__Exercise task__. Transcribe the listing below from its opening line up to and including the line that contains "mb.obj('roof', r)"; reproduce nothing else.

------------------------------------------------------------------------

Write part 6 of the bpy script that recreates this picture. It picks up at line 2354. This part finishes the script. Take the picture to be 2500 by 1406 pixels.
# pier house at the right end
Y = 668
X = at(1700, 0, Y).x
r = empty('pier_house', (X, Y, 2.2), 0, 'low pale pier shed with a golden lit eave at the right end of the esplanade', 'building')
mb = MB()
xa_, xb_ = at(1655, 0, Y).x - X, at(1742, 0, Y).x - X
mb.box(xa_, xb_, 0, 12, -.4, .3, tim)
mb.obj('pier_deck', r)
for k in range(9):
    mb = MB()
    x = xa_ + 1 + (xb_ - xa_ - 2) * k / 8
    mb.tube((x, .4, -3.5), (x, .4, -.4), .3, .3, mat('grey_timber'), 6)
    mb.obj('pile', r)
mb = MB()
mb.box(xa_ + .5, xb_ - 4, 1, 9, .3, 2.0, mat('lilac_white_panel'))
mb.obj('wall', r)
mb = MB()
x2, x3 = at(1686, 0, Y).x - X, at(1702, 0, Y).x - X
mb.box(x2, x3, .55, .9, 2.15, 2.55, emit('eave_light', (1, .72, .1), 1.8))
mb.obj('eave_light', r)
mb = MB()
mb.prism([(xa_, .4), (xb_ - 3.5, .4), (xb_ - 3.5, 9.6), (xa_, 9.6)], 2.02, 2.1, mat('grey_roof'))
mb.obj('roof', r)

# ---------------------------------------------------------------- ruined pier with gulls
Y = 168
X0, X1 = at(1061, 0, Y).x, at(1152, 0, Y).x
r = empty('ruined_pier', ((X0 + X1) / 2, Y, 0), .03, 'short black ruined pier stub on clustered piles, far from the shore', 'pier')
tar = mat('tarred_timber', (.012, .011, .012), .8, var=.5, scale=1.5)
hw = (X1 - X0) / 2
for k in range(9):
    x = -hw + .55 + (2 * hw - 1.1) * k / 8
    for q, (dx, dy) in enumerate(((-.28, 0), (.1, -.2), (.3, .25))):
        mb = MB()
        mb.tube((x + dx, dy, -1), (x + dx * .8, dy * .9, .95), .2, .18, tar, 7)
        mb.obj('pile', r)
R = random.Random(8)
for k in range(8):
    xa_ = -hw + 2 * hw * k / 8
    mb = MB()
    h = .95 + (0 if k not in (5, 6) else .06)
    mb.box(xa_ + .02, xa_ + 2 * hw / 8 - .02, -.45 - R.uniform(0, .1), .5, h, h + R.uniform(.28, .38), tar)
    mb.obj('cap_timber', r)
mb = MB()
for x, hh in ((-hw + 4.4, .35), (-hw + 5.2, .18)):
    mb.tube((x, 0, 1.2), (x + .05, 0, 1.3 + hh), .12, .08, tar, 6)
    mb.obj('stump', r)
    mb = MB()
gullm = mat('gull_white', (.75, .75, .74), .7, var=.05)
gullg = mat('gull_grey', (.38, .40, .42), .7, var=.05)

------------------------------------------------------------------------

__Output for this task__.
Write part 6 of the bpy script that recreates this picture. It picks up at line 2354. This part finishes the script. Take the picture to be 2500 by 1406 pixels.
# pier house at the right end
Y = 668
X = at(1700, 0, Y).x
r = empty('pier_house', (X, Y, 2.2), 0, 'low pale pier shed with a golden lit eave at the right end of the esplanade', 'building')
mb = MB()
xa_, xb_ = at(1655, 0, Y).x - X, at(1742, 0, Y).x - X
mb.box(xa_, xb_, 0, 12, -.4, .3, tim)
mb.obj('pier_deck', r)
for k in range(9):
    mb = MB()
    x = xa_ + 1 + (xb_ - xa_ - 2) * k / 8
    mb.tube((x, .4, -3.5), (x, .4, -.4), .3, .3, mat('grey_timber'), 6)
    mb.obj('pile', r)
mb = MB()
mb.box(xa_ + .5, xb_ - 4, 1, 9, .3, 2.0, mat('lilac_white_panel'))
mb.obj('wall', r)
mb = MB()
x2, x3 = at(1686, 0, Y).x - X, at(1702, 0, Y).x - X
mb.box(x2, x3, .55, .9, 2.15, 2.55, emit('eave_light', (1, .72, .1), 1.8))
mb.obj('eave_light', r)
mb = MB()
mb.prism([(xa_, .4), (xb_ - 3.5, .4), (xb_ - 3.5, 9.6), (xa_, 9.6)], 2.02, 2.1, mat('grey_roof'))
mb.obj('roof', r)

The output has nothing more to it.